In the listing below, find the line with "random.seed(7)", then repeat exactly every line from the top through that one.

[start Information given]

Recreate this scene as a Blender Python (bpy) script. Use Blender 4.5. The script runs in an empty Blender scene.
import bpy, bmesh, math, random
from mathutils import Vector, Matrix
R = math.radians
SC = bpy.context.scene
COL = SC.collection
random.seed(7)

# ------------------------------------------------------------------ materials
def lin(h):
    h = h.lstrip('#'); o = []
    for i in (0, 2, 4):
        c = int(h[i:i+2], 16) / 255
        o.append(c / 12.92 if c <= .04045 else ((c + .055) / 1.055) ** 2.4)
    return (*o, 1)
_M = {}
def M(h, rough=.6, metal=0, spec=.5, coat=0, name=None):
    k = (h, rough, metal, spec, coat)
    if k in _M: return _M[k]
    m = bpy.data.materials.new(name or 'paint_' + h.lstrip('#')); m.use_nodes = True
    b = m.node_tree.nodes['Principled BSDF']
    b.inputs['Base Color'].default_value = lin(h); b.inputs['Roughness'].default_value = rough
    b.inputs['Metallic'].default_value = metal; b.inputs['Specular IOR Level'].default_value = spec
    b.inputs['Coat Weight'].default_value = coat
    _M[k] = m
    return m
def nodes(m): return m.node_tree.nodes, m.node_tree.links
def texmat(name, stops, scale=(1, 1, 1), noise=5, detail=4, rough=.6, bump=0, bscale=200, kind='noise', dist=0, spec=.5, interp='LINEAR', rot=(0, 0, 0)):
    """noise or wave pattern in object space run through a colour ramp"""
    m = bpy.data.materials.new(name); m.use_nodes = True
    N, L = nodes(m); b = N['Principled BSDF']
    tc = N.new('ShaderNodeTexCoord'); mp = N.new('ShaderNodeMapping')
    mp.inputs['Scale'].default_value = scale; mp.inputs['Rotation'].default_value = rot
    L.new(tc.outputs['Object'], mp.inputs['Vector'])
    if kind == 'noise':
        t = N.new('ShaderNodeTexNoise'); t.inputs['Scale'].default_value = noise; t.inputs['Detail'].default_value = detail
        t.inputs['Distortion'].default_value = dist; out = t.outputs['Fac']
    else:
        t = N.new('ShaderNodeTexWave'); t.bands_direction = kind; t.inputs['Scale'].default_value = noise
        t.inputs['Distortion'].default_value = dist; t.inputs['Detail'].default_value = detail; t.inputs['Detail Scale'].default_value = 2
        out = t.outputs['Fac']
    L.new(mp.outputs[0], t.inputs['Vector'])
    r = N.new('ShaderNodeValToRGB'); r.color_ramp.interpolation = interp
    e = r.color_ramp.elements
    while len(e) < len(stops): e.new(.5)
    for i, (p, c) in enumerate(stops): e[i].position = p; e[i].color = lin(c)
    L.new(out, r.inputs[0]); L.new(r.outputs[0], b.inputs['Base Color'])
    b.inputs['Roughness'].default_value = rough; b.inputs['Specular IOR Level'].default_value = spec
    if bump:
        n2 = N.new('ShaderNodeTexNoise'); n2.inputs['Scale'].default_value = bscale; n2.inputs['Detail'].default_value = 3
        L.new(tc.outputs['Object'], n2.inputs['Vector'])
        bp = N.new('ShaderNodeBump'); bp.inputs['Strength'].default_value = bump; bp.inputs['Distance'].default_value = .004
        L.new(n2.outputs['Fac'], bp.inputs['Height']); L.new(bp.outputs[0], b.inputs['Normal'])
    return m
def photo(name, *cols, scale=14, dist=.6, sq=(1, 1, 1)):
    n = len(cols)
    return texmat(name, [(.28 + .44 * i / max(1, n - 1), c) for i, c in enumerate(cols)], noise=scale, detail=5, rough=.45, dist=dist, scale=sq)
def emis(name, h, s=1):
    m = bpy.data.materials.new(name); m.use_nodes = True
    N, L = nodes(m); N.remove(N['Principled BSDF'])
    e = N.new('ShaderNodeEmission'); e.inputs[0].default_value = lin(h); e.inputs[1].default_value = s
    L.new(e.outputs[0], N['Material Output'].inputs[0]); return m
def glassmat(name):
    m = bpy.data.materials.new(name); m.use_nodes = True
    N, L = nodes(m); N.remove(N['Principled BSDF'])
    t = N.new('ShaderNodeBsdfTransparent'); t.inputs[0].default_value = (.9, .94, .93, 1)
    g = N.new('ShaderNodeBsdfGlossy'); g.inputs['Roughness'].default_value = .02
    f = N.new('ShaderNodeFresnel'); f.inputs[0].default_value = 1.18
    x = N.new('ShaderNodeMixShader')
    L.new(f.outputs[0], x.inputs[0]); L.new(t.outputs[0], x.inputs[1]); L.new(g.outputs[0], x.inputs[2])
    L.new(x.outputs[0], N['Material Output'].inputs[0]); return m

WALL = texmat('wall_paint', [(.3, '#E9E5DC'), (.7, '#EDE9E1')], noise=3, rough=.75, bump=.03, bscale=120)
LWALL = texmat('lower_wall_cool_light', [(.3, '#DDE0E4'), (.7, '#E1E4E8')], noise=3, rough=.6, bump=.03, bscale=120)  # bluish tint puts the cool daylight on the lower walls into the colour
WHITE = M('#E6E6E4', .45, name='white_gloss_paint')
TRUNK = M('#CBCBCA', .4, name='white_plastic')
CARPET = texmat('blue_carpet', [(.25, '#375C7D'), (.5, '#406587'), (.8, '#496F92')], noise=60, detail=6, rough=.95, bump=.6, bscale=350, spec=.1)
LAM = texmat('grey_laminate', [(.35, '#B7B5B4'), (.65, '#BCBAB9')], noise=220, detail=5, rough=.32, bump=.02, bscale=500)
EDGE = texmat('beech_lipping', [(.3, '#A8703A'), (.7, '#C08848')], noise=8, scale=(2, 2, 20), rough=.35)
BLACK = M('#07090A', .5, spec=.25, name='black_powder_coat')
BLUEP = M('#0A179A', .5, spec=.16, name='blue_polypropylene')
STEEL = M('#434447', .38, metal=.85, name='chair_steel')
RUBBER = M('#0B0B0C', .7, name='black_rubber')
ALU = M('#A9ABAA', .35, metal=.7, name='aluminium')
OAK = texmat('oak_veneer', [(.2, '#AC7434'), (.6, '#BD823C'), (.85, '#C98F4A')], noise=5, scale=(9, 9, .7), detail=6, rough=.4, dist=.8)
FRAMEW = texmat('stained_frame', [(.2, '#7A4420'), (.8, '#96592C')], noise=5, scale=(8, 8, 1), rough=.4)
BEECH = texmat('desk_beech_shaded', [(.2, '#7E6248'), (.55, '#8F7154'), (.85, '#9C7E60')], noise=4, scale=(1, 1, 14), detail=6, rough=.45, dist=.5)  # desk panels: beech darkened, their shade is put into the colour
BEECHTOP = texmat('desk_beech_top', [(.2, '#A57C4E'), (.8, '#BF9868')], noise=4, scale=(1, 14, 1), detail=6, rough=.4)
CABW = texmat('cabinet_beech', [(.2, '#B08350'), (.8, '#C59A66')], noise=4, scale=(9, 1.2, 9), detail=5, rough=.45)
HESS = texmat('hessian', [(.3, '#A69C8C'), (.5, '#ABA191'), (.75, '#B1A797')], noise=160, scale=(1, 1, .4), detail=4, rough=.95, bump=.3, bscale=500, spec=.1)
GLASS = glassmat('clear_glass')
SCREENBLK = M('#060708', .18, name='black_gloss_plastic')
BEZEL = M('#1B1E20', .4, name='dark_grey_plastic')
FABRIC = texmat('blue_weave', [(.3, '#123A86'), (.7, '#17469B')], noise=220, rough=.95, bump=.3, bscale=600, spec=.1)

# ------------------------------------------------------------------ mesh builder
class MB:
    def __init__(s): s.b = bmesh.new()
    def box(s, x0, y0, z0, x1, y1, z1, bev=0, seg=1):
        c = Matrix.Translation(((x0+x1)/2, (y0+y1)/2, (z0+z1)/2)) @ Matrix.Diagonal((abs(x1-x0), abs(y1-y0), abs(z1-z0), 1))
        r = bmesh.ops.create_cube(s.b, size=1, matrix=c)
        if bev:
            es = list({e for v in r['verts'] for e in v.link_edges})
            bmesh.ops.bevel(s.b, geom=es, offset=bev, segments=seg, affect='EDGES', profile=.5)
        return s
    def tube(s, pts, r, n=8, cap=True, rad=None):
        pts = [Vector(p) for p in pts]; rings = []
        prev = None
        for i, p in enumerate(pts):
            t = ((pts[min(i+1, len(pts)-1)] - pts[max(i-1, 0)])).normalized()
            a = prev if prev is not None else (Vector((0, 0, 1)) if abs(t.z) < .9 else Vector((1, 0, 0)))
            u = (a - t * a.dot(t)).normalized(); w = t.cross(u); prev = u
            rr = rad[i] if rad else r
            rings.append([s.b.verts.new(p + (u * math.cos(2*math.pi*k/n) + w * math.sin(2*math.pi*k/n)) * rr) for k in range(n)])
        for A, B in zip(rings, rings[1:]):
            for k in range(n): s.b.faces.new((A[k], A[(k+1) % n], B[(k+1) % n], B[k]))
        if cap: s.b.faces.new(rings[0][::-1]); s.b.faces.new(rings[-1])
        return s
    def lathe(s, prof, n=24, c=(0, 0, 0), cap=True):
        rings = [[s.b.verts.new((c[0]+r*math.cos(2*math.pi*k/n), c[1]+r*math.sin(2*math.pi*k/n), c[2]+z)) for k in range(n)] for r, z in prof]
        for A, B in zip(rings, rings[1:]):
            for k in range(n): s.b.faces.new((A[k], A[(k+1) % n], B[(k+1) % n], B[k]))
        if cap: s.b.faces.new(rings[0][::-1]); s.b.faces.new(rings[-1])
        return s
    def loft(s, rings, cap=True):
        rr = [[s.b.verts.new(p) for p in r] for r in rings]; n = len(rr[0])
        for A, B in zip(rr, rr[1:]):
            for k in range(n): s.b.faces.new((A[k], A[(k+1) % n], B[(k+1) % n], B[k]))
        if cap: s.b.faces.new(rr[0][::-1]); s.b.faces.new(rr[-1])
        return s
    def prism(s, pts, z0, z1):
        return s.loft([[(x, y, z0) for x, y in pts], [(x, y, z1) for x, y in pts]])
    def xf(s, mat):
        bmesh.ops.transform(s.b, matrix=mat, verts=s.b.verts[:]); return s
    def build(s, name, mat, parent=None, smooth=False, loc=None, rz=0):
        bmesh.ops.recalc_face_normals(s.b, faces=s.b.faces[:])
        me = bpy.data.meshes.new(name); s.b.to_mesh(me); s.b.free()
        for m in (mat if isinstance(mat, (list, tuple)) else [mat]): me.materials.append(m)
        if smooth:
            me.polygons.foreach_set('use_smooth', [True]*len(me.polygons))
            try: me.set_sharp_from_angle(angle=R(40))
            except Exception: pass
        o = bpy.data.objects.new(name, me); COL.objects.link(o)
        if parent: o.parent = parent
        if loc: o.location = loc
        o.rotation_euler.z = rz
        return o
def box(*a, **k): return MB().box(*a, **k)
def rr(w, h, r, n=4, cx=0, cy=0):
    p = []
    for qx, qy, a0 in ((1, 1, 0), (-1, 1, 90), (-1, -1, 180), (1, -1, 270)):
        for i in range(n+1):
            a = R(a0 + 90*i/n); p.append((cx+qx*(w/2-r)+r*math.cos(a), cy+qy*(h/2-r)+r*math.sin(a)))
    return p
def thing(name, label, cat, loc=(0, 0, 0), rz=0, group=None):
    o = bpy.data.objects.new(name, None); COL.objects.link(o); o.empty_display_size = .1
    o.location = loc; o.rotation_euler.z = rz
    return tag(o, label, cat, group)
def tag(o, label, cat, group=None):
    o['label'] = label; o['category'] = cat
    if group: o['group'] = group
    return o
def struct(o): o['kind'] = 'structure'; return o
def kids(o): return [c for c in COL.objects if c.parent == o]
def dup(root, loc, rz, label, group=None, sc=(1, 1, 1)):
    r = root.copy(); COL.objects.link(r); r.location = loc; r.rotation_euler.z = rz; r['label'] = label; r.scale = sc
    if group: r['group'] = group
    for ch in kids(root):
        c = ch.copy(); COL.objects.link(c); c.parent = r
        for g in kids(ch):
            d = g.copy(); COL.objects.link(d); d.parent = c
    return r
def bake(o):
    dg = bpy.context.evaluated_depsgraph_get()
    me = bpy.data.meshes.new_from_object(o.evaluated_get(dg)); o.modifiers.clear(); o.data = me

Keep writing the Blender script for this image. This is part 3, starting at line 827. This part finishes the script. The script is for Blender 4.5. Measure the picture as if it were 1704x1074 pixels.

[end Information given]

Result for this task:
Recreate this scene as a Blender Python (bpy) script. Use Blender 4.5. The script runs in an empty Blender scene.
import bpy, bmesh, math, random
from mathutils import Vector, Matrix
R = math.radians
SC = bpy.context.scene
COL = SC.collection
random.seed(7)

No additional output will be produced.